By Cho Jin-seo
The size of corporate pension plans has doubled in only 10 months to 20 trillion won ($17.8 billion) as of the end of September, data from the Financial Supervisory Service (FSS) showed Sunday.
Some 1.83 million workers at 83,160 firms are now subscribed to corporate pension plans, in addition to the mandatory public pension scheme of the National Pension Service (NPS). The total deposits in corporate pension plans amounted to 20.3 trillion won, up from 10 trillion won in November 2009 and from 5 trillion won in November 2008.
This means that roughly one in four workers with permanent jobs are now paying into corporate pension schemes. On the other hand, most temporary workers and people at small firms with less than 10 employees are not covered by such a program, yet.
Considering the pace of expansion, the corporate pension market is expected to exceed 50 trillion won by the end of next year.
This sector is regarded as the next goldmine for financial firms, as the population is rapidly aging and markets for traditional products, such as life insurance, are being saturated.
Korea has the lowest birthrate among OECD nations, signaling that the tax from the young generation will not be enough to support the relatively large number of retirees in the future.
Even the NPS, the government-run pension fund, is expected to run out of money around 2050 even with an optimistic scenario of a 6.8 percent annual return. This leaves Koreans doubtful about whether they can trust the government with their retirement funds.
In response to these growing worries, financial firms, such as banks, insurance companies and even stock-trading firms, are jumping into the business of corporate pension plans.
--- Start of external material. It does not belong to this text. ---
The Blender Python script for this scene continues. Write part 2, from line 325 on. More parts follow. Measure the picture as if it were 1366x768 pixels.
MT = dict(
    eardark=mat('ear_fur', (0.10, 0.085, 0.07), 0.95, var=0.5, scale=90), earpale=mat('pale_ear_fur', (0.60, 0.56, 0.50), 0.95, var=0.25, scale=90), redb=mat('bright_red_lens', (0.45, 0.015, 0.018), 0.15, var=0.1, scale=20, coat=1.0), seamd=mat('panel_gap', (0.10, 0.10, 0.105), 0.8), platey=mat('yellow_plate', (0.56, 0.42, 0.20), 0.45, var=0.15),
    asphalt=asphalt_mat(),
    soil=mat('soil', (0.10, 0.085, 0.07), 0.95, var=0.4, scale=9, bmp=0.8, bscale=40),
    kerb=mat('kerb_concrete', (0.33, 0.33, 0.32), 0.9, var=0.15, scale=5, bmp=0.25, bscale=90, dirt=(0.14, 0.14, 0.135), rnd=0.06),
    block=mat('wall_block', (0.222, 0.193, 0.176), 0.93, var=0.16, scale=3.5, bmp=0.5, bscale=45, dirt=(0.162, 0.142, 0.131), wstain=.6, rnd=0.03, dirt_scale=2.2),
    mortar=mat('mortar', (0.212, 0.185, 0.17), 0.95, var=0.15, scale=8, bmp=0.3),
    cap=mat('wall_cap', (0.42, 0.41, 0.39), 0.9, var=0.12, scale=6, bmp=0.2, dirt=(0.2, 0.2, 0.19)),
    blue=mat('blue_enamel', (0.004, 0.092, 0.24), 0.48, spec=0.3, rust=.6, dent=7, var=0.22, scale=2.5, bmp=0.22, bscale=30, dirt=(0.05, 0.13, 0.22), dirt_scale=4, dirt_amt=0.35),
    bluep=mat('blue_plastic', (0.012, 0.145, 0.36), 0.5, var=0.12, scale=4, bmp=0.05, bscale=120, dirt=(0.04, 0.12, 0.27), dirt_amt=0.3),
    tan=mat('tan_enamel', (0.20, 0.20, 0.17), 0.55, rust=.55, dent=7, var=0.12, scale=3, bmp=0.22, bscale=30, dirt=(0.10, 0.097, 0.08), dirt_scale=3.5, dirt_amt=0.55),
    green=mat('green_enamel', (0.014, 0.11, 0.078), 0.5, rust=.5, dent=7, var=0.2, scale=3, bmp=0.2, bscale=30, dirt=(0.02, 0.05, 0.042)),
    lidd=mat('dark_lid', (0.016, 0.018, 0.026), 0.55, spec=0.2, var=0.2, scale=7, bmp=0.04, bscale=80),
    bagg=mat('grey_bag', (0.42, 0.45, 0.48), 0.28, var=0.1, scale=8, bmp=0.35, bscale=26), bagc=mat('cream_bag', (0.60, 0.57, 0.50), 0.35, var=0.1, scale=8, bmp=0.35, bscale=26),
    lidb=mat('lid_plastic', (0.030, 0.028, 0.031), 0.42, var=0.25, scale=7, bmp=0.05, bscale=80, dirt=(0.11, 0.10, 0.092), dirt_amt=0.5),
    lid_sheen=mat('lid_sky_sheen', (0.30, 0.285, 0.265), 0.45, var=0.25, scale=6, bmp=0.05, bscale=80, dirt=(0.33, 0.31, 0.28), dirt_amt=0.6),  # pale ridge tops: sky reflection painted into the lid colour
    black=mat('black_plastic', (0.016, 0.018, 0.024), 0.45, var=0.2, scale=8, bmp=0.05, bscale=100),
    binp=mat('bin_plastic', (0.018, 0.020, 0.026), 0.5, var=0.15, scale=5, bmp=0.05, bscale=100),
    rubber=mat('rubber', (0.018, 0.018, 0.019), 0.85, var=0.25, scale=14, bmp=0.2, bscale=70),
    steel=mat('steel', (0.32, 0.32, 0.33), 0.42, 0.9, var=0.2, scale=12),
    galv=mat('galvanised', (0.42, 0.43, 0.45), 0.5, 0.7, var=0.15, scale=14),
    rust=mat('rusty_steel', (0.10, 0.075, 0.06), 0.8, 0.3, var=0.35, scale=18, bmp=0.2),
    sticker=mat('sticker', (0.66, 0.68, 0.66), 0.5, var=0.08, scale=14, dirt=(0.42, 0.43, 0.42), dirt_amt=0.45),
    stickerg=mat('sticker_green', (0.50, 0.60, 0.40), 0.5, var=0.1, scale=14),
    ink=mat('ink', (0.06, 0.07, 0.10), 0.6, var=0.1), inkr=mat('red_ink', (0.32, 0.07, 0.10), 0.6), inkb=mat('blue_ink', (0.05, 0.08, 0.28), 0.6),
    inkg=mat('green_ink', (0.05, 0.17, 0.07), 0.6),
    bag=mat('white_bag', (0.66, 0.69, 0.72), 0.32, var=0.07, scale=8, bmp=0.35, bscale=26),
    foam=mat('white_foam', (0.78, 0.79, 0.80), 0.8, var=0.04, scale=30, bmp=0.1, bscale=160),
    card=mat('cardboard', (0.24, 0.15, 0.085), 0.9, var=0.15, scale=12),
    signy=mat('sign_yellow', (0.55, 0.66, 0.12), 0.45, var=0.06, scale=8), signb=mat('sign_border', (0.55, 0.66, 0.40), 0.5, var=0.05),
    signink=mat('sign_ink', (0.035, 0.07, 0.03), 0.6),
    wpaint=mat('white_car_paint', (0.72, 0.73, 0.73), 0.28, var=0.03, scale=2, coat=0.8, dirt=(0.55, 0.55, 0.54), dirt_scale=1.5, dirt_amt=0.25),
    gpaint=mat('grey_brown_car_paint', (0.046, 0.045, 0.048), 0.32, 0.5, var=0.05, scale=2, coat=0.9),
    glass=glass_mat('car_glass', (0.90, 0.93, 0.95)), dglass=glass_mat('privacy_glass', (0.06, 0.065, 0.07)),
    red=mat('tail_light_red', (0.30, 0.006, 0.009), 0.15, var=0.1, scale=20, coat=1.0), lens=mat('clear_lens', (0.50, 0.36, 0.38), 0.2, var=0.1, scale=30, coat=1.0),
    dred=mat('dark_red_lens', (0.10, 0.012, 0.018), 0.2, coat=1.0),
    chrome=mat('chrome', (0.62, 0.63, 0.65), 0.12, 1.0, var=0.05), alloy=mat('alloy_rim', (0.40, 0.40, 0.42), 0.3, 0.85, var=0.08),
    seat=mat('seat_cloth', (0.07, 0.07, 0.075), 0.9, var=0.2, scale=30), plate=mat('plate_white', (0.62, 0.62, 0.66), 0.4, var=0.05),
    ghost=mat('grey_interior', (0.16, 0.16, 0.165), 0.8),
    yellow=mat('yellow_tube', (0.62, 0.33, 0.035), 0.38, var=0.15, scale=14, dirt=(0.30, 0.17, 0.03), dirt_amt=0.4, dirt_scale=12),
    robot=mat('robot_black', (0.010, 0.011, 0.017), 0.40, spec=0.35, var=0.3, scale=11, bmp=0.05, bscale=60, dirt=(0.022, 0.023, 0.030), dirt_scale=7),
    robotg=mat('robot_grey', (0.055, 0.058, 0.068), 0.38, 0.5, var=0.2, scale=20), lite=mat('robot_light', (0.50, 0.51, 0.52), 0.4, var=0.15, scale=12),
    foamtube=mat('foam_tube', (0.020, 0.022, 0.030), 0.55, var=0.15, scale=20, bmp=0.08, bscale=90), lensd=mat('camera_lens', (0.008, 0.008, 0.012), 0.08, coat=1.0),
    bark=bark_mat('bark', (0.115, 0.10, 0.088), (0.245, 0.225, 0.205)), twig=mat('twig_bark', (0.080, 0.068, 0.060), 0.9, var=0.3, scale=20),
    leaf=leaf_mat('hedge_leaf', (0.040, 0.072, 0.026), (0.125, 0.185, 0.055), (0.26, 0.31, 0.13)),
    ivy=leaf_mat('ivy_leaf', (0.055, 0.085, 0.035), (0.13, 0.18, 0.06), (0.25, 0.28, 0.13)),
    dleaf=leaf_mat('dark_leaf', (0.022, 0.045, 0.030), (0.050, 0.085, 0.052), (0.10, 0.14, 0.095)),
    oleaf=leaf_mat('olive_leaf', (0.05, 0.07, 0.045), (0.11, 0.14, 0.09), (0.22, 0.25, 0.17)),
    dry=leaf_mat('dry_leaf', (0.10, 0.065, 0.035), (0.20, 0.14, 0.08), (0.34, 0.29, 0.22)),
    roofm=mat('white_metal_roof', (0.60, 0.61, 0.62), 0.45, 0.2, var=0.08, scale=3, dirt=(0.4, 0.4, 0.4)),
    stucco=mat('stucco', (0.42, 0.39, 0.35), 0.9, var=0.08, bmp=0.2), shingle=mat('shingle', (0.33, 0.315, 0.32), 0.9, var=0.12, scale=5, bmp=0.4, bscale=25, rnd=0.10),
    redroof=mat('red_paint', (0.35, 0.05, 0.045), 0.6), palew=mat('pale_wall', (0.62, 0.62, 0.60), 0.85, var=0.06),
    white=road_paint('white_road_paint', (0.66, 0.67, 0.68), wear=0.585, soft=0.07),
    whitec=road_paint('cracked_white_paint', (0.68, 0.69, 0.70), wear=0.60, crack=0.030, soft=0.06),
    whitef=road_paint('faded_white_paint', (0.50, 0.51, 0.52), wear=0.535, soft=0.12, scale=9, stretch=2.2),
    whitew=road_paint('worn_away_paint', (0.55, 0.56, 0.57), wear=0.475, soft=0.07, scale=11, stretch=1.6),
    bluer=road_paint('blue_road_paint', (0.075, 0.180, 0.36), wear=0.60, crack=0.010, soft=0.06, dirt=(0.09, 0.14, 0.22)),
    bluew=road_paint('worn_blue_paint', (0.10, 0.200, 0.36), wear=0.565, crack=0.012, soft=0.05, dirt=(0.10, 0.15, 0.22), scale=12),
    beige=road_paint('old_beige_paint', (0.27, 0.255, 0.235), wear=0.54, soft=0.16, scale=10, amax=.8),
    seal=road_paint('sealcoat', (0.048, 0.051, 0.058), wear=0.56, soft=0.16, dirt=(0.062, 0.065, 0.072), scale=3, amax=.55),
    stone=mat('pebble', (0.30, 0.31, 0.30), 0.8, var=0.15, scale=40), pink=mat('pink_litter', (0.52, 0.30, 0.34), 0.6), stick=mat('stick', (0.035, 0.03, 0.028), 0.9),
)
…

They sell plans to companies and run funds for them for fees and commissions.
Compared to other investment tools such as hedge and mutual funds, these private pension plans are operated in a more conservative way. About two-thirds of the plans are the (relatively) safe defined-benefit (DB) type, where a firm promises to pay a fixed amount of pension to employees.
The remainder are the more aggressive defined-contribution (DC) types, where the pension is managed by financial firms and the laborer is later paid the returns on the investment. As the commission is fatter with the DC type, financial firms are eager to sell the DC type rather than the DB type.
In general, commercial banks are dominating this corporate pension sector. But Samsung Life Insurance has the largest market share, with 3.6 trillion won under management ― without competition, it sells pension plans to Samsung Group, the largest business group in Korea.
Past performances are good enough to persuade companies and employees to buy into more of these private pension plans. On average, the private sector has made a 7.2 percent return on investments every year, the FSS said. The NPS, on the other hand, has shown a 6.9 percent return since its inception in 1988.
The higher return does not mean a higher risk. About 90 percent of the corporate pension pool is invested in safer fixed-income assets such as bank deposits and bonds. At the NPS, the fixed-income proportion is 72 percent, with the rest in stocks, real estate and other riskier assets.